I pull over to the side of the road and see a hole in the chain-link and a dark path leading into a thicket of bamboo. I step in. At first it's confusing. The path is narrow. I can't really tell which way I'm going. I have to brush aside thin branches with my arm. After a few hundred feet the path suddenly opens up, and I'm in a cathedral of bamboo – hundreds of acres of bamboo that creak and crack with the wind. The sunlight comes through this world in shades of green. Everything is straight and vertical. I walk on. The path takes me over rivers and streams, and I see no other person. The deep hush is my only companion. It's almost as if I've popped through to a parallel Maui. The path leads deeper to a big pool and a secret waterfall. It's hot and humid, and I've got a good sweat going by this time. Clearly alone, I strip down and wade into the water. The transforming coolness wraps itself around me like silk. I float on my back, looking up at the thousand shades of green that define the canopy. When I close my eyes, I imagine the island as a being, curled atop the vast ocean. I feel like I am floating in the arms of the island, embraced, if only for this fleeting time. If I didn't follow a path to this place, I'd swear I was the only human to ever discover it. The only urgent movement comes from the waterfall rushing over its drop to find the calm of the pool, and I can't imagine another place I'd rather be. Later, I sit by the pool to dry off and let the Maui breeze carry away each drop of water from my body before I get dressed and leave. When I finally make it back to the car, it's dark and, looking back at the fence, I can't see the hole. I wonder if it only opens for travelers it wants to allow to enter. As I drive away, I think of the hundreds of cars a day that pass by this bamboo portal without blinking, looking straight ahead for the next roadside waterfall. And just like that, I've joined them.

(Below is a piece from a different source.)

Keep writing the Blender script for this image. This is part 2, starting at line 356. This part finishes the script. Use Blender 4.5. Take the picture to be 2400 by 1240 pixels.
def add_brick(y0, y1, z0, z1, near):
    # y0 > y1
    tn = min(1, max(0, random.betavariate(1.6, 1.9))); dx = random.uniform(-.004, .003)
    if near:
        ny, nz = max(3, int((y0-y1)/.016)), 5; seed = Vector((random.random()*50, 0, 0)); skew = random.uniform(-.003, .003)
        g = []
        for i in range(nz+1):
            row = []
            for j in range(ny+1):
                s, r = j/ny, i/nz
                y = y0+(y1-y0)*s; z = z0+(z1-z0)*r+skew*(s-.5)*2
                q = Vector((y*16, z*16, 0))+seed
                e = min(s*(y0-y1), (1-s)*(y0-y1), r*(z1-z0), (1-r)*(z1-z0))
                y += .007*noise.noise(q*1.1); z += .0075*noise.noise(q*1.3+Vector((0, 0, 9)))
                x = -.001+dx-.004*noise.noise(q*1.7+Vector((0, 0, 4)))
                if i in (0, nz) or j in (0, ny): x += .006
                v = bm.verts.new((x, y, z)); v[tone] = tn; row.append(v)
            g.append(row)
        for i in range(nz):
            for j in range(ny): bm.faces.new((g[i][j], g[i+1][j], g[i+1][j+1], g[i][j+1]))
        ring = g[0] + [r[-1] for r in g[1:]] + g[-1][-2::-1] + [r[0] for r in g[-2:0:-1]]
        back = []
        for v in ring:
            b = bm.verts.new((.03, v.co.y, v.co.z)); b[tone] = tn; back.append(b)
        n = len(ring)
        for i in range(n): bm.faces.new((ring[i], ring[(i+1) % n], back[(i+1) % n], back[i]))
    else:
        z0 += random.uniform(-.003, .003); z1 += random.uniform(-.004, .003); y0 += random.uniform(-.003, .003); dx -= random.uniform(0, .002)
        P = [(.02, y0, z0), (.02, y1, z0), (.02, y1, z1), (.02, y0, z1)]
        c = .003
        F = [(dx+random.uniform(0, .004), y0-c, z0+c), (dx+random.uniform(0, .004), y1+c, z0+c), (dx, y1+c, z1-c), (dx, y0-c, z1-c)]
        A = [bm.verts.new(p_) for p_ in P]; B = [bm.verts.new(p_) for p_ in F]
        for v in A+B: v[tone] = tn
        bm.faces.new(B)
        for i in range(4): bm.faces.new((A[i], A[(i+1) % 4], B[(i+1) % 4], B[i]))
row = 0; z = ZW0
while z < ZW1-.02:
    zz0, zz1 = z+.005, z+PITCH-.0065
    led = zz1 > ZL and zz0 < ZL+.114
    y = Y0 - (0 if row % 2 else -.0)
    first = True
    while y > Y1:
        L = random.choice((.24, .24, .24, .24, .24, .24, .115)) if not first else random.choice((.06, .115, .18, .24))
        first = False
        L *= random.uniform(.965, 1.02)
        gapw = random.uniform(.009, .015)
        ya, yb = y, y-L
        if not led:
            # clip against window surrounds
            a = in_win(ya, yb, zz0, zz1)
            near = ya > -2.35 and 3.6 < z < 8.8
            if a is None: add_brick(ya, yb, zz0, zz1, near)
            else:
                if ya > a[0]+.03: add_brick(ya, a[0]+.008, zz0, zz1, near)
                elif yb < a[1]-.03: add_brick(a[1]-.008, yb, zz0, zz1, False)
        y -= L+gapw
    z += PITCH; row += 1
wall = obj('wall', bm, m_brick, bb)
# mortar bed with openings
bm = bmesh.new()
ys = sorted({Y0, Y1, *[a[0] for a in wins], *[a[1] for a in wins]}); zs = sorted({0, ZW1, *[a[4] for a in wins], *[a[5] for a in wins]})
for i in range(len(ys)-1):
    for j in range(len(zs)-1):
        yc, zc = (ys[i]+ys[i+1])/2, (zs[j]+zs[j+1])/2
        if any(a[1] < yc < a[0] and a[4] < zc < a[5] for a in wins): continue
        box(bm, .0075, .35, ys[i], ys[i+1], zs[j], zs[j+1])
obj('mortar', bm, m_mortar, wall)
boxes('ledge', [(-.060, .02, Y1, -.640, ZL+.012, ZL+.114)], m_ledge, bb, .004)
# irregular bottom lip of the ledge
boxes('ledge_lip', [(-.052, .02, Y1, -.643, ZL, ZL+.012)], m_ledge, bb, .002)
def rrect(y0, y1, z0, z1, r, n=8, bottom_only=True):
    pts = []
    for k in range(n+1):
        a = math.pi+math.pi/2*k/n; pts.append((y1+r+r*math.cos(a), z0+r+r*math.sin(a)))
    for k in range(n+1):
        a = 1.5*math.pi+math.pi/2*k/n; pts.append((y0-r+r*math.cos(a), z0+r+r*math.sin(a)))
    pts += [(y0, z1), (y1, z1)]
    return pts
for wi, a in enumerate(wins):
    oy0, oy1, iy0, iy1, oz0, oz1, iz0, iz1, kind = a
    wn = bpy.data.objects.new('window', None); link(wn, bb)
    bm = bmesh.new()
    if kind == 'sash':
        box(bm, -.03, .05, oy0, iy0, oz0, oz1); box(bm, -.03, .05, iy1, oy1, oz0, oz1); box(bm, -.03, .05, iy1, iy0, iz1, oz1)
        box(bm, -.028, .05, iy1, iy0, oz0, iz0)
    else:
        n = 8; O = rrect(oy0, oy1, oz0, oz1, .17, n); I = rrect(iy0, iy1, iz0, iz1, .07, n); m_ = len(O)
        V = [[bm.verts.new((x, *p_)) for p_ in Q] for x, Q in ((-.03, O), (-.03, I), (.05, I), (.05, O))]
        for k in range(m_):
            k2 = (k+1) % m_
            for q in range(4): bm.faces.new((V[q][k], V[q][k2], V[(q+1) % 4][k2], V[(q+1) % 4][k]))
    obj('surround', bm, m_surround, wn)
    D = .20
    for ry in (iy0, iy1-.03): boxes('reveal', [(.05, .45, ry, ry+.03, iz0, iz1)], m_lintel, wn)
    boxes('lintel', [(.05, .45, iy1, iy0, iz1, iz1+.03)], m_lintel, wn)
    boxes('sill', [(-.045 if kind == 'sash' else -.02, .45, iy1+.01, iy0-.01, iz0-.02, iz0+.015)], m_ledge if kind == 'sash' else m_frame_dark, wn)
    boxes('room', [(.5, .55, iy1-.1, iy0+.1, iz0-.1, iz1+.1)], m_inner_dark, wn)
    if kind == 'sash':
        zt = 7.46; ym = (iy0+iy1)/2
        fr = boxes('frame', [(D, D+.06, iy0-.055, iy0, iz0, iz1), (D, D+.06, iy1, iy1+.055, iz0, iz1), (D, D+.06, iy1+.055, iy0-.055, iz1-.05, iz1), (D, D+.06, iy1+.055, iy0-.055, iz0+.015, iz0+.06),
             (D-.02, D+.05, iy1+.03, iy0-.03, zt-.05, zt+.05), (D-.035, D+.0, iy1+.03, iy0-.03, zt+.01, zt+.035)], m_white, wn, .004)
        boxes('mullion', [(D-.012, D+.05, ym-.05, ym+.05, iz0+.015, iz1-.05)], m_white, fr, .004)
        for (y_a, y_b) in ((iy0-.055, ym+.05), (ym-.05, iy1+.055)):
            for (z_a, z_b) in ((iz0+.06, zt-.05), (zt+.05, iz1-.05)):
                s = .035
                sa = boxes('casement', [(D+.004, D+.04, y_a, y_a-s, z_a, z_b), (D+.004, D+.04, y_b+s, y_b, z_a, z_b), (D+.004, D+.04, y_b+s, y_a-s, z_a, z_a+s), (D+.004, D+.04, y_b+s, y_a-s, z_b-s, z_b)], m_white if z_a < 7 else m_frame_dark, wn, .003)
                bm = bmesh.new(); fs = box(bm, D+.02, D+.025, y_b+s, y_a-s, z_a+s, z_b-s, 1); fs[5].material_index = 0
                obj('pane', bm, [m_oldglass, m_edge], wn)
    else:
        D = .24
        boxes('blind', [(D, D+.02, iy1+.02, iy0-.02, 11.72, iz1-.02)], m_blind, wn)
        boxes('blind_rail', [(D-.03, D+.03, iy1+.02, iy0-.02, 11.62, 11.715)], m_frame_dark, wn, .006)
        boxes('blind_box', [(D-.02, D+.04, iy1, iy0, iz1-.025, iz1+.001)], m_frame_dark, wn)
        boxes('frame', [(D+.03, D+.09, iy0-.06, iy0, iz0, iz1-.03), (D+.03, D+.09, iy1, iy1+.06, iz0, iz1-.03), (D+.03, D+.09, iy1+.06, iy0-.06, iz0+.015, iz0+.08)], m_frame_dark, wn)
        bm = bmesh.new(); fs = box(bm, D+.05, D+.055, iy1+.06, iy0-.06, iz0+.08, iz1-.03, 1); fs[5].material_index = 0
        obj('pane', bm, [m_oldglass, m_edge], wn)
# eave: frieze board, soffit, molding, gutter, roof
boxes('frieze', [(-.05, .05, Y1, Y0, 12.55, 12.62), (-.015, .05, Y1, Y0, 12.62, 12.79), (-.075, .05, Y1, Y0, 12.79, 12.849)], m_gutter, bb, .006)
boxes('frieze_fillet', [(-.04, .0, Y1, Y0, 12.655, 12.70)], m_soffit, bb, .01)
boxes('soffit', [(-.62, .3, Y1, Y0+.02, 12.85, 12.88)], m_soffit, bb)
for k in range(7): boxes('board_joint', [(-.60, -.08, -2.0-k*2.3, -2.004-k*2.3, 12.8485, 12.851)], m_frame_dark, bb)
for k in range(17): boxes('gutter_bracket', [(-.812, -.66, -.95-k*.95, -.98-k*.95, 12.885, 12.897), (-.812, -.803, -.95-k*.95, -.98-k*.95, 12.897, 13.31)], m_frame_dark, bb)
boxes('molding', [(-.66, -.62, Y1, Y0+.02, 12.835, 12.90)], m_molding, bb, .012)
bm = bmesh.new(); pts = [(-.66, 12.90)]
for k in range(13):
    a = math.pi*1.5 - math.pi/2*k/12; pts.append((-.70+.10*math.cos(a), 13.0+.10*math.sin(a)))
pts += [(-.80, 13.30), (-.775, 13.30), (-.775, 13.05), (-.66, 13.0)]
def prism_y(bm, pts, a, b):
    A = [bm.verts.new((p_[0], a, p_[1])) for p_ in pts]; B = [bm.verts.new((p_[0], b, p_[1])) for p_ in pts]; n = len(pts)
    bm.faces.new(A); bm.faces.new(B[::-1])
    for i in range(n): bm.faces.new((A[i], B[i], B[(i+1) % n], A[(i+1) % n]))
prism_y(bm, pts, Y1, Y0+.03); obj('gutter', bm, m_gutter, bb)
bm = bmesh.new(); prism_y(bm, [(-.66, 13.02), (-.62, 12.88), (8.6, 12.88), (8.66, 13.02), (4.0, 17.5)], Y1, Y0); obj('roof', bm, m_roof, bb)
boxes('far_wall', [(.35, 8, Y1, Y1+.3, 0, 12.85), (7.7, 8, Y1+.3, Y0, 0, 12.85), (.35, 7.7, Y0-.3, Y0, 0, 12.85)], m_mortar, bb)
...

I awake the next morning at the Hotel Hana-Maui in the village of Hana, on Maui's far eastern shore. The sun has not yet risen, and I imagine the travelers atop Haleakala, wrapped in their blankets. I put on my shorts and walk down to a red sand beach. Waves lighten the shore, and it's about 10 minutes before I notice that there's another person on the beach. He's like a ghost. He's wearing leaves from a local bush on his ankles, wrists and head. He's standing on a black volcanic rock and, occasionally, a crashing wave sends foam washing over his feet. When it does this, it looks as if the surf rises from out of the volcanic rock like a breath exhaled, then slips away in the same manner. He looks out over the ocean as if he's willing the sun to rise, but I don't know. He could be doing anything. He doesn't acknowledge me and, almost imperceptibly, he lifts his chin. I look out over the ocean and, as I blink, the sun has lifted itself from the dark. One by one the stars flicker out, and the eternal battle begins again. Only then do I realize why David and Denise and the others who have come to call Maui home have only penetrated the surface of Maui's magic – why, after more than a dozen trips to this island, I have only begun my journey. I have only just been given the privilege of feeling Maui, like soft, lingering touches from a first love – the kind that hang in the memory, pure, genuine and unforgettable for a lifetime. And with each rise and fall of the sun that occurs while I'm away, I'll sit at home, lost in thought, wondering if one day the surf will rise from the rocks for me.